Traders of Ripple’s native digital asset, XRP, are increasingly moving to the sidelines as on-chain activity on the XRP Ledger hits unusually low levels, impacting the XRP price prediction. According to research from Santiment, the network recorded only 25,350 and 24,887 daily active addresses on July 9 and July 10, respectively, signaling a sharp decline in user engagement.
The cryptocurrency is currently trading near $1.09, struggling to find momentum following a year-long technical downtrend. While the asset has seen occasional minor price recoveries, technical indicators such as the spot Cumulative Volume Delta (CVD) suggest that market participants are refusing to chase these shallow bounces, opting instead to wait for a significant move before committing new capital.

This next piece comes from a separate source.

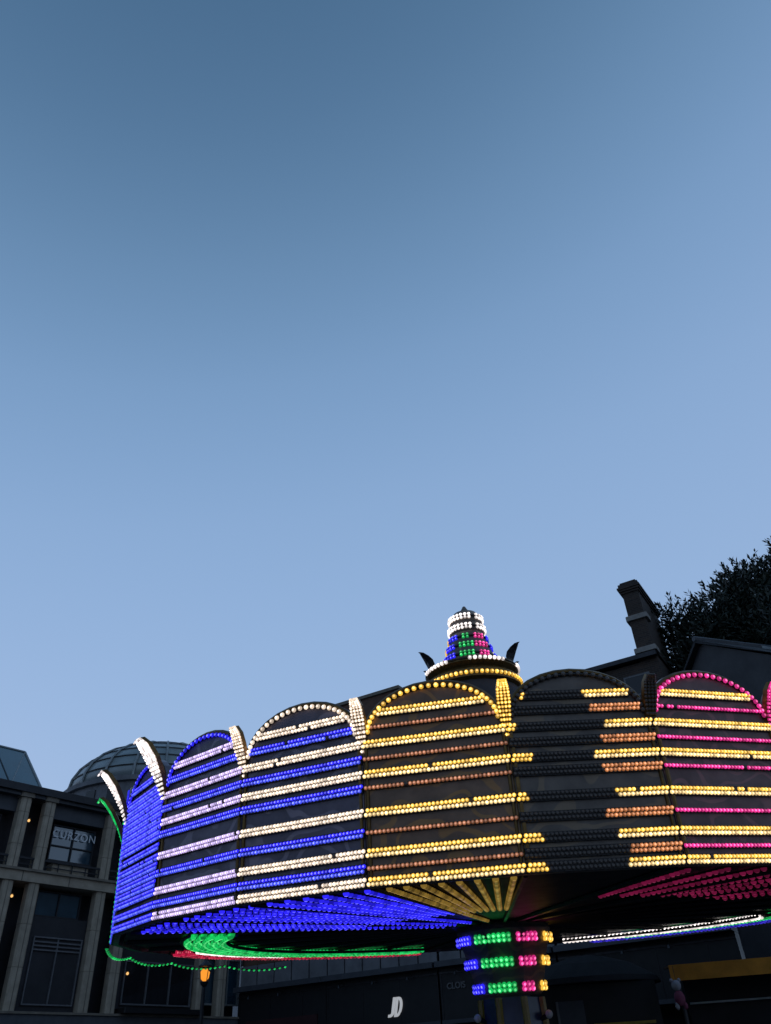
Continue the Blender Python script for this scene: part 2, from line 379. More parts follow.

Network metrics hit 2026 lows for XRP Ledger
The current lack of momentum is deeply rooted in underlying network data, which shows a marked withdrawal of active participants. Beyond the drop in daily active addresses, the daily network growth—a metric tracking the creation of new addresses—fell to a figure of 2,130.
This represents the lowest growth reported for the XRP Ledger since November 2024, indicating that the ecosystem is failing to attract fresh interest.
This stagnation in user growth often coincides with periods of extended consolidation. The spot CVD for the past 90 days on CryptoQuant remains in neutral territory, hinting at reduced buying pressure since March. While XRP speculative activity briefly surged in May, pushing the price toward $1.55, the flurry of taker buy activity quickly evaporated, leading to a slump back toward the $1.10 support level.
Exchange data confirms a shift in holder behavior, with the exchange net position change turning negative in recent months. Negative values imply that tokens are flowing out of exchanges into cold storage or private accumulation. However, for context, these outflows remain less intensive than the significant accumulation bouts recorded throughout 2025.
Bearish funding rates and the potential for reversal
Despite the prevailing caution, some technical observers see the extreme bearishness as a potential contrarian signal. Analyst Darkfost noted that the 30-day aggregate of funding rates has remained negative throughout 2026. This indicates a firmly bearish speculative bias, even after the market experienced a correction of more than 50% from the July 2025 high of $3.66.
Historically, sustained negative funding rates have occasionally preceded major market shifts. In April 2025, a similar stretch of negative aggregate funding was followed by a 126% price rally. While it remains to be seen if history will repeat, Dogecoin price movement patterns have similarly shown that extreme sentiment often precedes volatility in the broader altcoin market.
For a medium-term reversal to gain traction in the current environment, spot volume trends must undergo a significant shift. The market’s high sensitivity to regulatory developments was previously demonstrated in May 2026, when the CLARITY Act advancing through a Senate committee triggered a 4.5% price jump.
Without a definitive catalyst or a return of aggressive taker buyers, shallow bounces are unlikely to evolve into a sustained recovery.
Critical price levels for sidelined investors
Technically, the token is currently testing critical floors, with immediate support identified near $1.07 and the psychologically significant $1.00 mark. Market data indicates a dense band of buying activity between $1.00 and $1.06, where roughly 830 million XRP last changed hands. A daily close below the $1.00 barrier could potentially open the door for a slide toward $0.80.
Resistance remains heavy on the upside, with bears appearing in the $1.08 to $1.10 range. The 50-day average has capped recent bounces between $1.13 and $1.15, while the horizontal resistance region around $1.22 to $1.28 coincides with the upper boundary of the broader bearish structure.
Traders are also monitoring the $1.18 to $1.20 zone; reclaiming this would be the first signal of a break in the year-long downtrend.
The short-term market structure shows a subtle shift on 4-hour charts after a liquidity sweep below the $1.02-$1.06 support zone, suggesting sellers may be losing temporary control. However, retail and institutional interest remain cautious amid ongoing geopolitical tensions. Until network utility metrics and spot demand align, sidelined traders seem content to watch from the wings.